Lauren Hallanan: I think it just takes a lot of due diligence ahead of time, from the brand side, particularly. You know, to look at the streamer, you know, watch several of their streams, understand their style, what type of person they are. And also, you know, it's really important that this person is truly a fan of your product and your brand, because that will come off very clearly onscreen.

You know, of course, yes, there are always some risks associated with it, but I think if you do enough due diligence in advance, you can clearly see what type of person this is, you know, and that they're not going to ... They might go off script, but they're not gonna go in a wrong direction.
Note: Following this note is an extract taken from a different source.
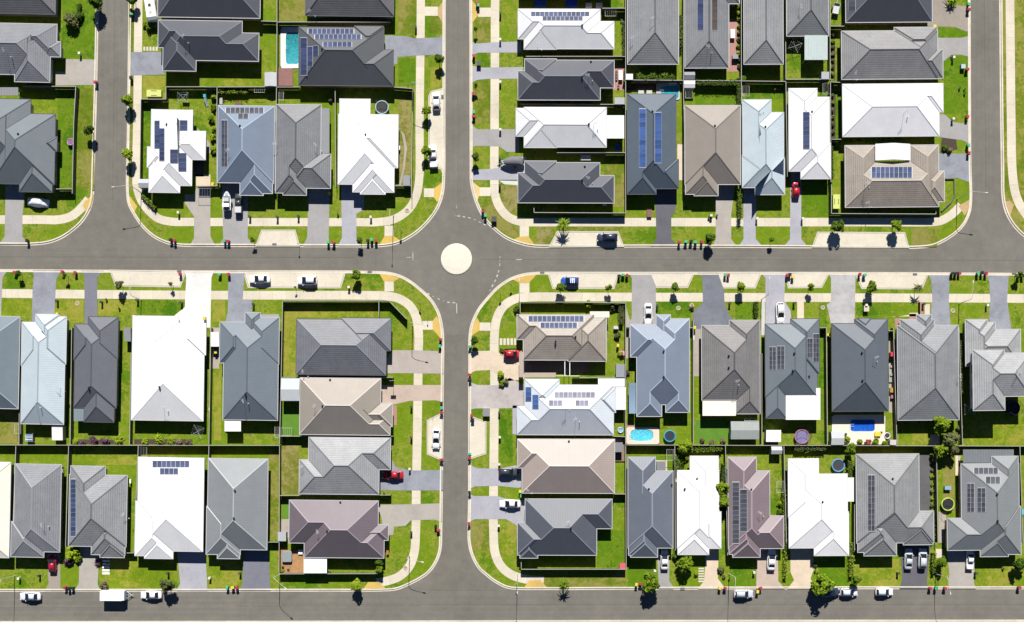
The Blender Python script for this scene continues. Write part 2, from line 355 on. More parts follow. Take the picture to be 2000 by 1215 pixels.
# lawns differ from yard to yard: lush, ordinary, dry and olive turf
LUSH = grass_mat('lush_grass', (.055, .135, .0045), (.085, .165, .006), (.14, .195, .014), .25); DRY = grass_mat('dry_grass', (.11, .135, .016), (.165, .165, .034), (.23, .205, .075), .8); YEL = grass_mat('yellow_grass', (.115, .180, .007), (.155, .205, .012), (.23, .23, .035), .7); OLV = grass_mat('olive_grass', (.095, .142, .009), (.14, .168, .018), (.205, .192, .05), .7)
for m, x0, y0, x1, y1 in ((LUSH, 112, 171, 145, 372), (LUSH, 122, -60, 186, 114), (OLV, 152, 172, 184, 372), (YEL, 278, 148, 323, 192), (OLV, 252, -60, 263, 372), (LUSH, 278, 196, 294, 350), (DRY, 778, 190, 803, 360), (OLV, 777, -60, 812, 66), (LUSH, 778, 114, 811, 168), (YEL, 841, 110, 866, 172), (OLV, 840, 30, 862, 64), (OLV, 926, 36, 957, 80), (OLV, 925, 158, 957, 242), (DRY, 978, 364, 1010, 414),
    (DRY, 1048, 444, 1078, 478), (OLV, 1090, 443, 1206, 453), (OLV, 1180, 320, 1221, 404), (LUSH, 1624, 180, 1642, 280), (LUSH, 1358, 175, 1436, 205), (LUSH, 1456, 160, 1533, 194), (LUSH, 1545, 352, 1622, 424), (OLV, 1780, 446, 1830, 482), (LUSH, 1844, 110, 1890, 222), (LUSH, 1812, 54, 1889, 73), (LUSH, 1436, 590, 1476, 624), (LUSH, 1600, 592, 1614, 820), (LUSH, 1672, 592, 1740, 616), (LUSH, 1285, 590, 1350, 620), (YEL, 554, 592, 760, 620), (YEL, 554, 620, 578, 736), (YEL, 418, 640, 432, 860), (OLV, 0, 800, 36, 866),
    (YEL, 0, 585, 60, 614), (YEL, 108, 585, 163, 630), (YEL, 192, 586, 265, 616), (LUSH, 268, 586, 345, 616), (YEL, 415, 586, 440, 628), (LUSH, 1225, 890, 1340, 920), (LUSH, 1166, 1036, 1220, 1108), (YEL, 136, 890, 268, 908), (YEL, 978, 1020, 1011, 1085), (OLV, 920, 1018, 955, 1075), (LUSH, 975, 800, 1002, 905), (DRY, 550, 870, 584, 965), (OLV, 526, 874, 544, 1050), (YEL, 205, 1092, 340, 1148), (YEL, 408, 1092, 468, 1148), (LUSH, 1600, 1090, 1655, 1146), (YEL, 1670, 1092, 1756, 1146), (YEL, 1906, 1092, 2120, 1146), (LUSH, 1226, 1092, 1282, 1146), (LUSH, 1425, 1092, 1476, 1146), (OLV, 1060, 1114, 1222, 1146), (OLV, 1842, 875, 1864, 1000), (YEL, 1760, 840, 1812, 868), (YEL, 1885, 822, 2120, 868), (OLV, 545, -60, 596, 40), (YEL, 400, 122, 515, 168)):
    poly('lawn', 'patch of lawn between a house and its neighbours', [(x0, y0), (x1, y0), (x1, y1), (x0, y1)], m, .126, 'lawn')
poly('lawn', 'dry verge right of the roundabout', [(941, 402), (958, 388), (967, 405), (980, 425), (1000, 440), (1014, 443), (1012, 466), (990, 459), (967, 443), (951, 422)], OLV, .127, 'lawn')
# cross links from footpath to kerb ramps
for x0, y0, x1, y1 in ((828, 368, 849, 385), (751, 441, 769, 461), (829, 13, 855, 31), (936, 366, 958, 383), (1015, 441, 1033, 463), (934, 15, 959, 33),
                       (751, 549, 769, 569), (825, 627, 846, 644), (1015, 552, 1034, 572), (936, 630, 958, 646)):
    poly('path_link', 'short concrete link from the footpath to a kerb ramp', [(x0, y0), (x1, y0), (x1, y1), (x0, y1)], M_BAY, .134, 'footpath')
M_YEL = concrete('kerb_ramp_yellow', (.52, .36, .10), .22); M_YELP = concrete('kerb_ramp_pale', (.55, .43, .2), .22); M_TAN = concrete('kerb_ramp_tan', (.42, .30, .16), .2)
for pts, m in (([(166, 393), (183, 379), (177, 404), (168, 415), (162, 401)], M_YEL), ([(250, 379), (260, 392), (268, 403), (262, 416), (253, 402)], M_YEL),
               ([(848, 368), (863, 357), (864, 381), (854, 395), (847, 385)], M_YEL), ([(751, 461), (768, 460), (783, 471), (771, 475), (741, 478)], M_YEL),
               ([(855, 16), (865, 3), (865, 45), (855, 30)], M_TAN), ([(923, 2), (934, 15), (935, 28), (923, 44)], M_YEL),
               ([(922, 354), (937, 366), (937, 379), (931, 396), (926, 380)], M_YELP), ([(1014, 462.5), (1032, 461), (1043, 477), (1022, 475), (1002, 468)], M_YEL),
               ([(1872, 402), (1895, 389), (1891, 410), (1884, 421)], M_TAN), ([(1961, 394), (1972, 392), (1980, 400), (1972, 424), (1965, 409)], M_TAN),
               ([(741, 535), (762, 537), (781, 543), (769, 550), (750, 550)], M_YEL), ([(845, 627), (853, 617), (861, 634), (863, 664), (845, 643)], M_YEL),
               ([(1001, 546), (1025, 538), (1048, 536), (1033, 553), (1016, 553)], M_YEL), ([(931, 619), (937, 630), (937, 645), (920, 657), (923, 640)], M_YEL),
               ([(1024, 1147), (1033, 1134), (1055, 1133), (1068, 1147)], M_YEL), ([(710, 1150), (719, 1137), (741, 1137), (753, 1149)], M_YEL)):
    poly('kerb_ramp', 'ochre tinted kerb ramp at a street corner', pts, m, .142, 'kerb ramp')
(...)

Tim Siglin: Okay, got it. So, you're essentially looking at their historical-

Lauren Hallanan: You're a judge of character, you know.

Tim Siglin: Yeah, a judge of character from a historical standpoint. Interesting. In the panel, and even in what you're talking about with solo streamers, we're essentially talking about the consumer as content creator live, which really is interesting, because they have to get comfortable with doing that in and of itself. Is there training that those people can get in sort of how to do it, or is it just they're watching YouTube influencers, or Instagram influencers, and then sort of mimicking those styles?
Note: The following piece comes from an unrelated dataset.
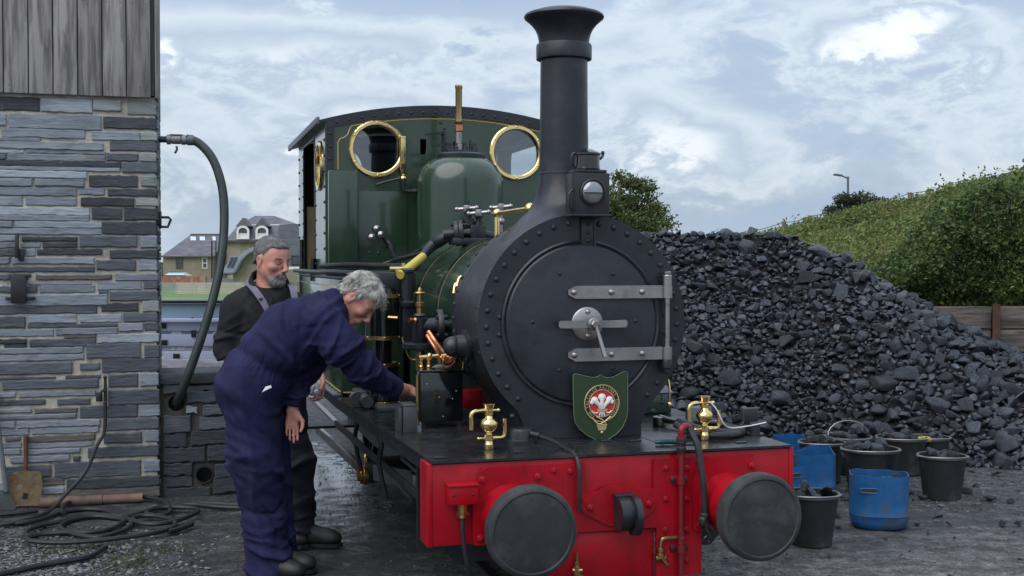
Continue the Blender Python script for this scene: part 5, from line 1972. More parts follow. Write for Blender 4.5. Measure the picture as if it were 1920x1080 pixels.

Lauren Hallanan: So, there's a couple of different ways. I think you're correct that it's user-generated content, so, most of the people who stream, at least on our apps, a lot of them have never actually created content before. Maybe they do have some content on other channels, but, for a lot of them, this is their first time becoming a content creator with a following and an audience. A lot of them will start out by watching other people's live streams and kind of picking up on what they're doing, and then applying it to their stream.

Lauren Hallanan: For us, we also have a dedicated talent team who works with ... You know, we watch, we monitor our apps constantly, and if we see someone that we think has a lot of potential, you know, we will contact them and get in touch and we will kind of bring them into a training program where we kind of nurture them and give them tips and tricks.
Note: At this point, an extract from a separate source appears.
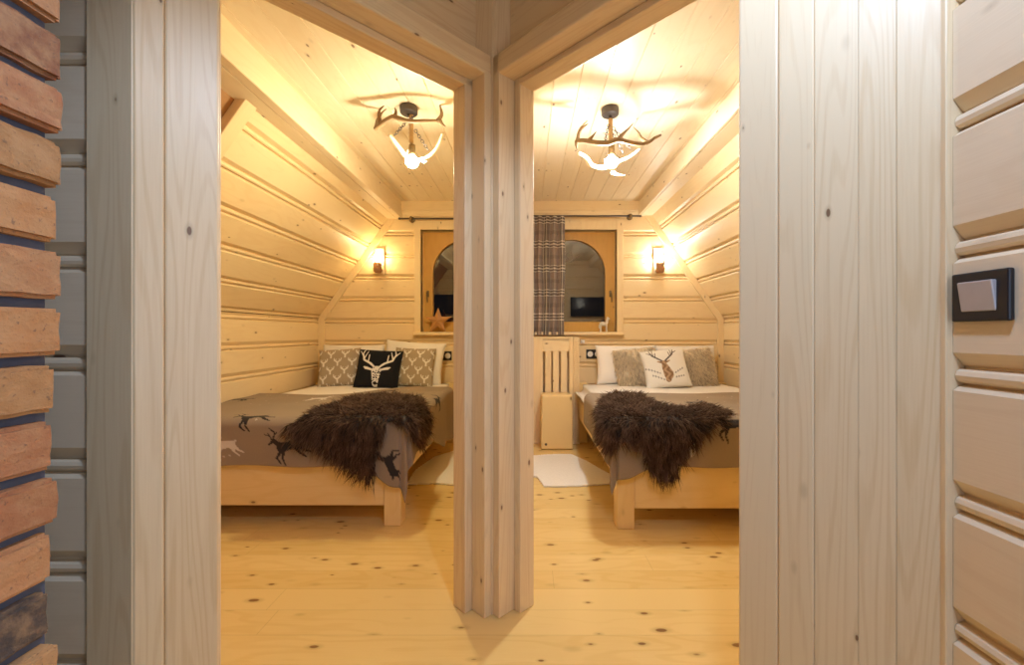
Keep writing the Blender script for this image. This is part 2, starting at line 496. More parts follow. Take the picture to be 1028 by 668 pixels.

Tim Siglin: Almost like the old-school speakers bureau in that way.

Lauren Hallanan: Exactly. And, you know, we give them a chance to kind of see if they can develop more rapidly, if they can pick up on this. And then, we also have a program where, if you reach a certain level as a broadcaster on our platform, then you become what we call a top streamer, and this also comes with some benefits and some additional training. So, I think a lot of the platforms are like this, because it's really important to help cultivate that talent, because, you know, for example, with YouTube, you can go all over the internet and search for ... There's a lot of resources and tips and tricks for how to become a good YouTuber.

Tim Siglin: Right, sure.

Lauren Hallanan: Being a professional live streamer is still kind of a nascent industry, so there's not as much out there for people to learn from.

Tim Siglin: Now, you mentioned they're dating apps. These people are creating content that's not just being done to get a date, it's actually being done to get an audience, is part of what you said.

Lauren Hallanan: Our apps are like social dating apps, so they're not as serious. You know, some people are looking for a connection, but the analogy that we often use is that the vibe of our platforms is similar to a bar. Some people are going to hang out with their friends. Some people are going to maybe find a date. Some people ... There's lots of different reasons why you might just go hang out at a bar. You know, you probably go to a bar because you're lonely and you just want someone to talk to.

So, with live streaming, the content is generally more peer-to-peer type, you know, you're just hanging out with your friends kind of vibe, and then, maybe in the chat section of the app is a little bit more of the "I'm looking for a date"-type of vibe.

Tim Siglin: Okay, got it. So, what most people would see in the video content is not me asking for a date. It's me entertaining my friends or entertaining an audience.

Lauren Hallanan: Exactly.

Tim Siglin: Okay. All right, well, thank you very much for your time.